Xénophobie, récupération

De façon inattendue, le viol à Rockville a relancé un débat national sur l'immigration, incluant une bonne part de commentaires xénophobes sur les réseaux sociaux.

Comment des résidents illégaux ne parlant pas anglais peuvent-ils se retrouver scolarisés dans un établissement public, au contact d'élèves nettement plus jeunes qu'eux ?, ont interrogé des élus républicains.

Fox News, la chaîne préférée des conservateurs, a consacré une large couverture à l'événement, décrivant le viol dans tous ses détails et établissant des liens avec les villes dites « sanctuaires », qui veulent protéger leurs habitants sans papiers.

L'affaire a réellement pris une dimension nationale mardi, quand le porte-parole de la Maison-Blanche, Sean Spicer, s'est étendu sur ce crime qu'il a qualifié de « choquant, inquiétant, horrible ».

« De telles tragédies expliquent notamment pourquoi le président considère si importante la lutte contre l'immigration illégale », a-t-il affirmé.

Rockville devrait « revoir sa politique », a-t-il ajouté, alors que, selon la loi du Maryland, tout jeune âgé de 5 à 21 ans a droit à l'enseignement public, quel que soit son statut légal.

Le gouvernement s'est vu reprocher une manoeuvre de récupération politique autour de Jose Montano, qui serait originaire du Salvador, et d'Henry Sanchez-Milian, qui selon son avocat compte plaider non coupable.

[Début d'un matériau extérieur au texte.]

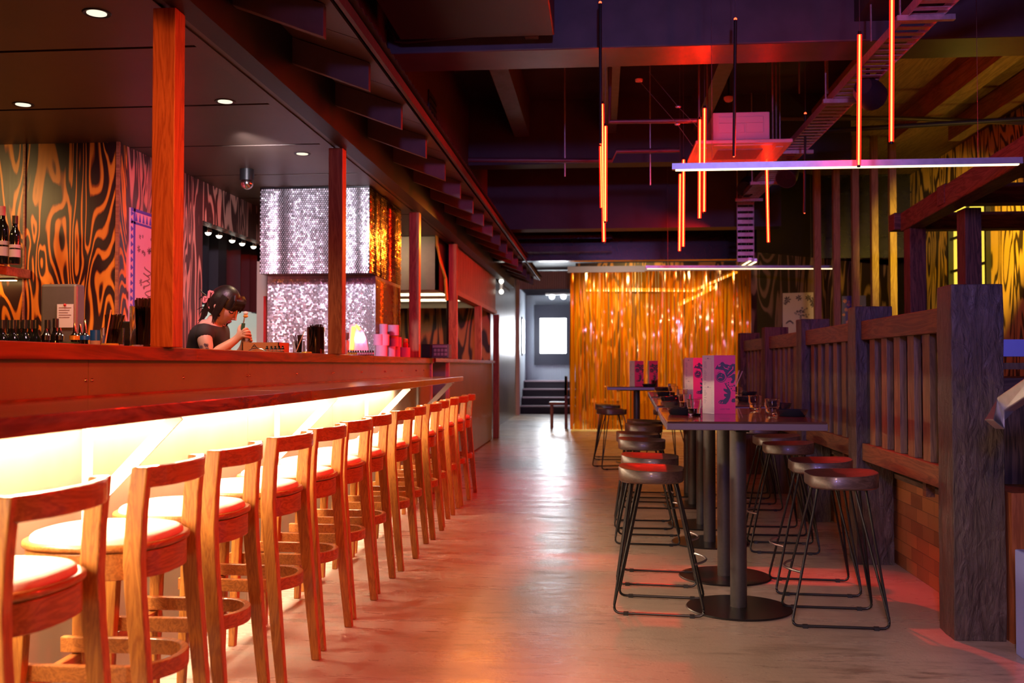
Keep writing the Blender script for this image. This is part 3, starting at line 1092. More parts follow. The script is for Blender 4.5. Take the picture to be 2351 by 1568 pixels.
# ================================================================== PERGOLA, BATTENS, BOOTH
pgx = []
for pl, pr_, yq, lb in [(2075, 2127, 8.5, 'dark square pergola post on the deck, standing further back'), (2197, 2255, 7.45, 'dark square pergola post on the deck in front of the yellow window')]:
    x0 = at(pl, 600, y=yq + .17).x
    x1 = at(pr_, 600, y=yq).x
    pgx.append((x0, x1))
    tag(MB().box(x0, x1, yq, yq + .17, .525, 2.29).build('pergola_post', M['old_z'], bevel=.006), lb, 'post', 'pergola posts on the deck')
tag(MB().hexa([(2.30, 4.6, 2.29), (2.46, 4.6, 2.29), (pgx[0][1], 8.75, 2.29), (pgx[0][0], 8.75, 2.29), (2.30, 4.6, 2.45), (2.46, 4.6, 2.45), (pgx[0][1], 8.75, 2.45), (pgx[0][0], 8.75, 2.45)]).build('pergola_beam', M['old_y'], bevel=.008), 'long red-lit pergola beam running along the top of the posts', 'beam')
for k, (y0, z0, z1, x0, x1) in enumerate([(8.76, 2.31, 2.455, at(2042, 510, y=8.9).x, 3.9), (7.40, 2.315, 2.46, at(2157, 450, y=7.5).x, 4.15), (6.3, 2.32, 2.462, at(2318, 390, y=6.4).x, 4.15)]):
    tag(MB().box(x0, x1, y0, y0 + .17, z0, z1).build('pergola_crossbeam', M['old_x'], bevel=.008), 'dark pergola cross beam, ' + ORD[k] + ' from the back of the deck', 'beam', 'pergola cross beams')
for k, px in enumerate([1878, 1922, 1966, 2010, 2052]):
    p = at(px, 600, y=11.6)
    tag(MB().box(p.x - .036, p.x + .036, 11.6, 11.68, .525, 3.9).build('timber_batten', M['batten']), 'tall yellowish timber batten screen upright, ' + ORD[k] + ' counting from the strip curtain', 'batten', 'upright battens of the booth screen')


def on_wall(px, py, d=.012):  # point on the angled booth wall
    r = FW + RT * ((px - 1175.5) / F) - UP * ((py - 784) / F)
    q = BW0 - BWn * d
    t = (q - Vector((0, 0, H))).dot(BWn) / r.dot(BWn)
    return Vector((0, 0, H)) + r * t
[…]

Donald Trump établit fréquemment un lien entre immigration et hausse de la criminalité aux États-Unis, même si aucune étude sérieuse ne le prouve.

Dès son discours annonçant le 16 juin 2015 son entrée en campagne, le futur président avait stigmatisé les « violeurs » envoyés par le Mexique. Des attaques qu'il a réitérées, qualifiant aussi de « bad hombres » (« individus nuisibles ») les immigrés latinos.

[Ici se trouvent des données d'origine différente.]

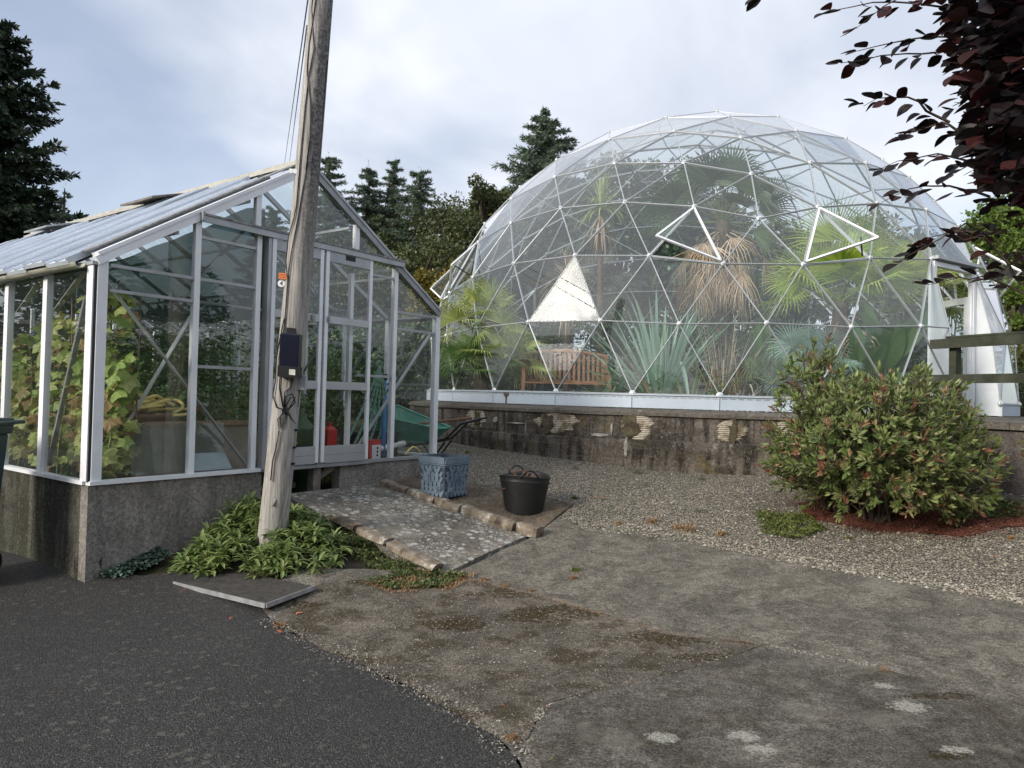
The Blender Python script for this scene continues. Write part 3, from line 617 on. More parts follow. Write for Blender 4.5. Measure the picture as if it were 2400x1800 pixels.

La polémique s'est envenimée quand le gouverneur républicain du Maryland a demandé aux autorités du comté de Montgomery de « coopérer pleinement » avec l'enquête, sous-entendant qu'elles traînaient les pieds.

« Totalement indécent »

Jack Smith, l'équivalent du recteur du comté, a estimé « totalement indécent de suggérer que l'on refuse d'offrir une éducation à un jeune de 14, 16 ou 18 ans en raison de l'événement tragique » de Rockville.

Il a défendu le fait que des élèves de 17 ou 18 ans soient scolarisés en troisième si leur niveau scolaire nécessitait un rattrapage.

La ministre américaine de l'Éducation Betsy DeVos a voulu calmer le jeu en se rendant jeudi dans une école élémentaire du Maryland. Extrêmement controversée à ce poste pour avoir largement prôné la privatisation de l'enseignement, elle a été accueillie par des manifestants.

Coïncidence du calendrier, le Bureau des statistiques judiciaires a publié jeudi son bilan portant sur la période 2013-2014.

« Ces statistiques mettent en évidence que les infractions liées à l'immigration le long de la frontière américano-mexicaine ponctionnent une énorme part des ressources des forces de l'ordre fédérales et que nous devons appliquer nos lois migratoires de façon à prévenir systématiquement les futures infractions », a commenté Sarah Isgur Flores, la nouvelle porte-parole du ministère de la Justice.